Allan Massie (born 1938) is a well-known Scottish journalist, novelist and establishment figure.
Born in 1938 in Singapore, where his father was a rubber planter for Sime Darby, Massie spent his childhood in Aberdeenshire. He was educated at the expensive fee-paying private schools Drumtochty Castle preparatory school and Glenalmond College, then attending Trinity College, Cambridge, where he read history. He is a Fellow of the Royal Society of Literature. He has lived in the Scottish Borders for the last 25 years, and now lives in Selkirk.
Massie is one of Scotland's most prolific and well-known journalists, writing regular columns for The Scotsman, The Sunday Times (Scotland) and the Scottish Daily Mail. He has been The Scotsman's chief fiction reviewer for a quarter of a century and also regularly writes about rugby union and cricket for that paper. He has previously been a columnist for the Daily Telegraph, the Glasgow Herald, and was the Sunday Standard's television critic during that paper's brief existence. He is also a contributor to The Spectator, the Literary Review and The Independent. He has also written for the New York Review of Books.

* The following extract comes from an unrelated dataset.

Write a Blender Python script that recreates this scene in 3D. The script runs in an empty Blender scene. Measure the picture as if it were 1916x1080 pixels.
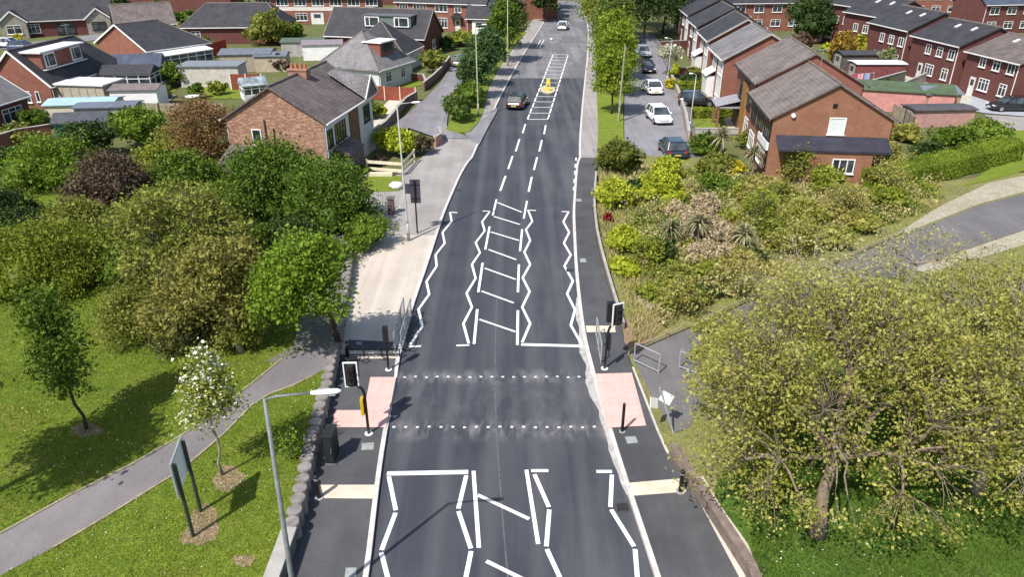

He is well known for advocating a Tory viewpoint, though this has been a losing battle given the decline of Conservative influence in Scotland (it is currently the fourth party). He was a leading, if lonely, campaigner against Scottish devolution and a critic of much of the legislation passed by the Scottish Parliament since it came into existence after the 1997 general election. His political views on devolution changed during the Thatcher years and he came to regret his support for the 1979 devolution referendum.
In his literary reviews, his preferences lie towards traditional novels rather than the avant-garde. He is a great admirer of Sir Walter Scott. Among contemporary novelists, he is a champion of the Russian writer Andreď Makine and Scotland's William McIlvanney. Though he has criticised Irvine Welsh and James Kelman, he has admired some of the latter's work, arguing that Kelman is an important voice for a section of society often ignored in literary fiction.
He is the author of nearly 30 books, including 19 novels. He is notable for writing about the distant past, and the middle class, rather than grittier elements of the present. The most successful of his novels, at least in terms of sales, have been a series of reconstructed autobiographies or biographies of Roman emperors, including Augustus, Tiberius, Anthony, Caesar, Caligula and Nero's Heirs. Gore Vidal has called him a "master of the long-ago historical novel." His most recent book is The Thistle and the Rose, a series of essays on the often thorny relationship between Scotland and England, in which he takes the Unionist viewpoint.
His 1986 novel about Vichy France, A Question of Loyalties won the Saltire award for being the best Scottish book of the year - an award he has been shortlisted for more than once. The Sins of the Fathers (1991) caused a controversy when Nicholas Mosley resigned from the judging panel for the Booker Prize, protesting that none of his books (of which Massie's was the favourite) made it on to the shortlist (Martin Amis' Times Arrow edged out Massie's novel for the final spot on the six book list).
Those two novels, and Shadows of Empire constitute a loose trilogy in which a constant concern is the potential danger of idealism and ideology, as well as the struggle to lead a decent personal life in indecent political times. Other works include critical studies of Muriel Spark and Colette as well as histories of Edinburgh and Glasgow and A Portrait of Scottish Rugby.